-- start Given information --

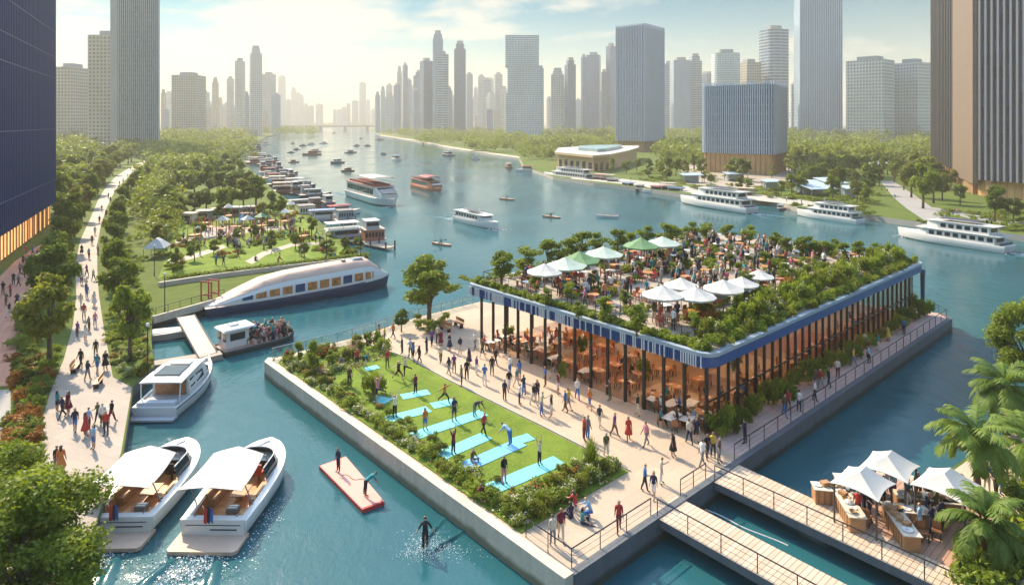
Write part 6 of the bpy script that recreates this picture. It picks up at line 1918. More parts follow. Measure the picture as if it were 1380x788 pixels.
# marina of houseboats along the park bank
def houseboat_kind(seed):
    r = random.Random(seed); Lh, B = 14, 4.4
    hm = hull(Lh, B, -.4, .8, [r.choice([NAVY, QUAYD, mat('hull_brown', (.2, .09, .05)), WHITE]), QUAYD, TAN], .7, 2.4, .92, .15, .92)
    c1 = [mat('cabin_red', (.36, .12, .08)), mat('cabin_grey', (.35, .37, .4)), mat('cabin_brown', (.26, .16, .11), .6, .2), CREAM, mat('cabin_navy', (.08, .12, .2), .5, .2), mat('cabin_brown', (.26, .16, .11))][seed]
    b = MB(); b.box((0, -.4, 1.95), (3.8, 10.5, 2.2)); cm = b.mesh('cabin', c1)
    ws = [('window', MB().box((s * 1.91, -4.6 + k * 1.7, 2.1), (.06, 1.1, .9)).mesh('window', DGLASS)) for s in (-1, 1) for k in range(6)]
    b = MB(); b.box((0, -.4, 3.14), (4.3, 11.2, .16)); rm = b.mesh('roof', r.choice([GREYM, TAN, mat('roof_dark', (.14, .13, .14), .6, .2)]))
    out = [('hull', hm), ('cabin', cm, ws), ('roof', rm)]
    if seed % 2 == 0:
        b = MB(); b.box((0, -1.2, 4.0), (3.2, 7, 1.6)); out.append(('upper_cabin', b.mesh('upper_cabin', r.choice([mat('cabin_grey', (.35, .37, .4)), CREAM, mat('cabin_red', (.36, .12, .08))])), [('window', MB().box((0, -1.2, 4.2), (3.26, 6.2, .7)).mesh('window', DGLASS))]))
        b = MB(); b.box((0, -1.2, 4.88), (3.7, 7.6, .12)); out.append(('upper_roof', b.mesh('upper_roof', WHITE)))
    else:
        b = MB()
        for s in (-1, 1):
            for t in (-4.5, -1.5, 1.5, 4):
                b.tube([(s * 1.9, t, 3.2), (s * 1.9, t, 4.2)], .05, 4)
            b.tube([(s * 1.9, -4.5, 4.2), (s * 1.9, 4, 4.2)], .05, 4)
        out.append(('roof_rail', b.mesh('roof_rail', GREYM)))
    return out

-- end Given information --

Task to carry out ->
All of the lines above should be printed exactly, minus the pictures.

Response below ->
Write part 6 of the bpy script that recreates this picture. It picks up at line 1918. More parts follow. Measure the picture as if it were 1380x788 pixels.
# marina of houseboats along the park bank
def houseboat_kind(seed):
    r = random.Random(seed); Lh, B = 14, 4.4
    hm = hull(Lh, B, -.4, .8, [r.choice([NAVY, QUAYD, mat('hull_brown', (.2, .09, .05)), WHITE]), QUAYD, TAN], .7, 2.4, .92, .15, .92)
    c1 = [mat('cabin_red', (.36, .12, .08)), mat('cabin_grey', (.35, .37, .4)), mat('cabin_brown', (.26, .16, .11), .6, .2), CREAM, mat('cabin_navy', (.08, .12, .2), .5, .2), mat('cabin_brown', (.26, .16, .11))][seed]
    b = MB(); b.box((0, -.4, 1.95), (3.8, 10.5, 2.2)); cm = b.mesh('cabin', c1)
    ws = [('window', MB().box((s * 1.91, -4.6 + k * 1.7, 2.1), (.06, 1.1, .9)).mesh('window', DGLASS)) for s in (-1, 1) for k in range(6)]
    b = MB(); b.box((0, -.4, 3.14), (4.3, 11.2, .16)); rm = b.mesh('roof', r.choice([GREYM, TAN, mat('roof_dark', (.14, .13, .14), .6, .2)]))
    out = [('hull', hm), ('cabin', cm, ws), ('roof', rm)]
    if seed % 2 == 0:
        b = MB(); b.box((0, -1.2, 4.0), (3.2, 7, 1.6)); out.append(('upper_cabin', b.mesh('upper_cabin', r.choice([mat('cabin_grey', (.35, .37, .4)), CREAM, mat('cabin_red', (.36, .12, .08))])), [('window', MB().box((0, -1.2, 4.2), (3.26, 6.2, .7)).mesh('window', DGLASS))]))
        b = MB(); b.box((0, -1.2, 4.88), (3.7, 7.6, .12)); out.append(('upper_roof', b.mesh('upper_roof', WHITE)))
    else:
        b = MB()
        for s in (-1, 1):
            for t in (-4.5, -1.5, 1.5, 4):
                b.tube([(s * 1.9, t, 3.2), (s * 1.9, t, 4.2)], .05, 4)
            b.tube([(s * 1.9, -4.5, 4.2), (s * 1.9, 4, 4.2)], .05, 4)
        out.append(('roof_rail', b.mesh('roof_rail', GREYM)))
    return out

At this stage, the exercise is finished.